In 2014, UAW Local 2865, which currently represents 14,000 graduate student workers at the University of California, became the first US union to join the BDS movement in a landslide vote.

But executives at the parent union, the United Auto Workers, nullified the vote last December.

In a decision issued on 16 May, the UAW’s Public Review Board (PRB) rejected an appeal against the nullification.

The 27-page ruling “to uphold nullification of the BDS vote … is based solely on a thread of anti-democratic thinking that misrepresents basic facts,” the solidarity caucuses of UAW 2865, GEO-UAW 2322 and GSOC-UAW 2110 said in a joint statement.

According to the statement, “[the review board posits] that because the UAW International president signed a letter opposing BDS in 2007 – without any record of discussion or debate among the [International Executive Board], let alone the membership – the international union now holds a position against BDS, and subordinate Locals cannot assert a different position.”

“The [Public Review Board] ignored the clear language of the resolution, which simply called on the UAW [International Executive Board] to change its current position of investment in multinational corporations that enable human rights abuses,” the solidarity caucuses state.

The nullification of the vote represents “an attempted ban on even raising the debate within the UAW,” they add.

A leading Israel lobby group has welcomed the UAW’s decision to overturn a democratic vote.

“We applaud the Public Review Board for declaring that UAW Local 2865 had no authority to subvert the UAW International’s position opposing the BDS movement,” Dean Schramm, the American Jewish Committee’s Los Angeles regional president, said.

Schramm accused union members of promoting “polarizing political propaganda and misinformation promoted by the BDS movement, which seeks to delegitimize Israel’s right to exist.”

In contrast to its opposition to the struggle for Palestinian rights, the UAW strongly supported divestment from apartheid South Africa. In 1978, the union withdrew all its money from banks that made loans there.

It also pulled pension fund investments from firms complicit in human rights abuses in South Africa.

Sea change

The decision to nullify the vote came after UCLA graduate student Stephen Brumbaugh and other members of a small anti-BDS group called Informed Grads filed a complaint.

Informed Grads were represented by Gibson, Dunn & Crutcher, an elite law firm with a long record of defending corporate clients, including such union-busting and environment-polluting firms as Chevron and Walmart.

Liz Jackson, an attorney from Palestine Legal, commented, “This mirrors the national trend of suppression: members are voting by democratic majorities to support BDS; but when the upper echelons of the power structure disagree, they frequently resort to shutting down debate from the top.”

“This may work in the short term, but suppression of speech cannot stop a sea change in public opinion,” Jackson added.

That sea change is already happening. As a recent survey by the Pew Research Center found, the base of the Democratic Party is increasingly sympathetic to Palestinian rights, opening up an ever wider gap with establishment leaders like Hillary Clinton.

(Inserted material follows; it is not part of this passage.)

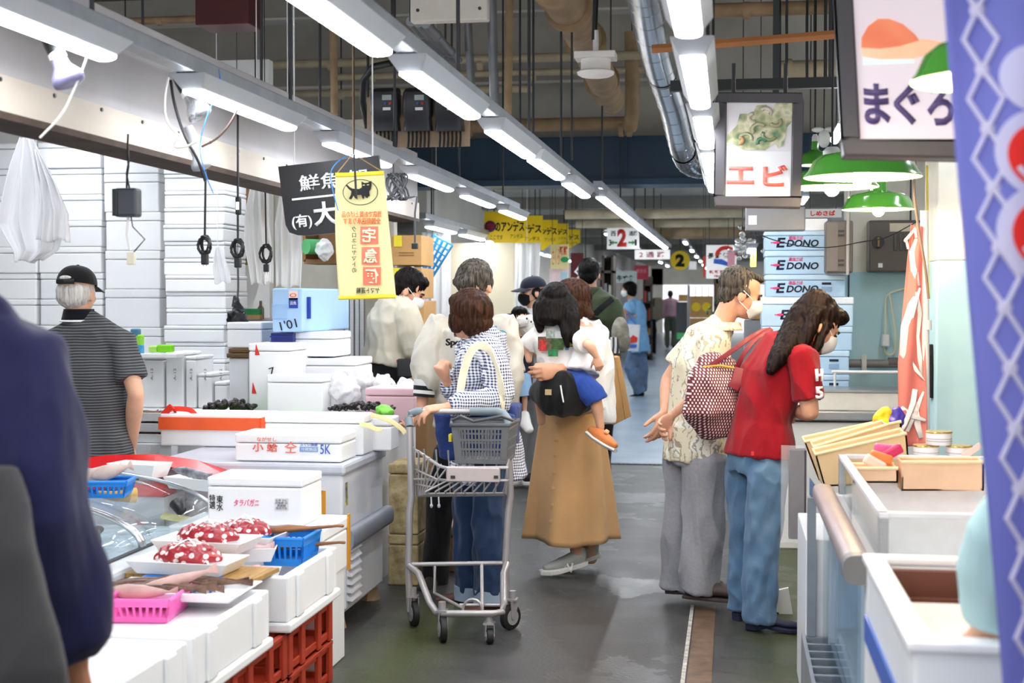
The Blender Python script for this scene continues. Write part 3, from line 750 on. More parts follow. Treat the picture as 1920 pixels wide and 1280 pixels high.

The support for Palestinian rights is growing most rapidly among Millennials – people born after 1980.

Similar cracks are now starting to show in the trade union movement as well.

“This decision cannot erase the fact that increasing numbers of UAW members stand in solidarity with Palestinian workers,” Local 2865 BDS Caucus member Jennifer Mogannam said, adding that thousands of union members disagree with the position on BDS stated by the UAW president almost a decade ago.

Union leaders “cannot just reach into a dusty file cabinet to shut down the growing number of members who want to discuss and change the union’s position on BDS,” Mogannam added.

“Already, the clear will of the membership of three UAW locals is to support our Palestinian
counterparts, including workers and broader society, in their struggle against racism,
dispossession and apartheid,” said Joe Keady, a rank and file member of GEO-UAW 2322.

“Despite the attempts of top-down … officials to crush our union democracy, the tide of rank and-file support is against them,” Keady added. “We will work hard to implement the will of our members until Palestinians have won justice, freedom and equality.”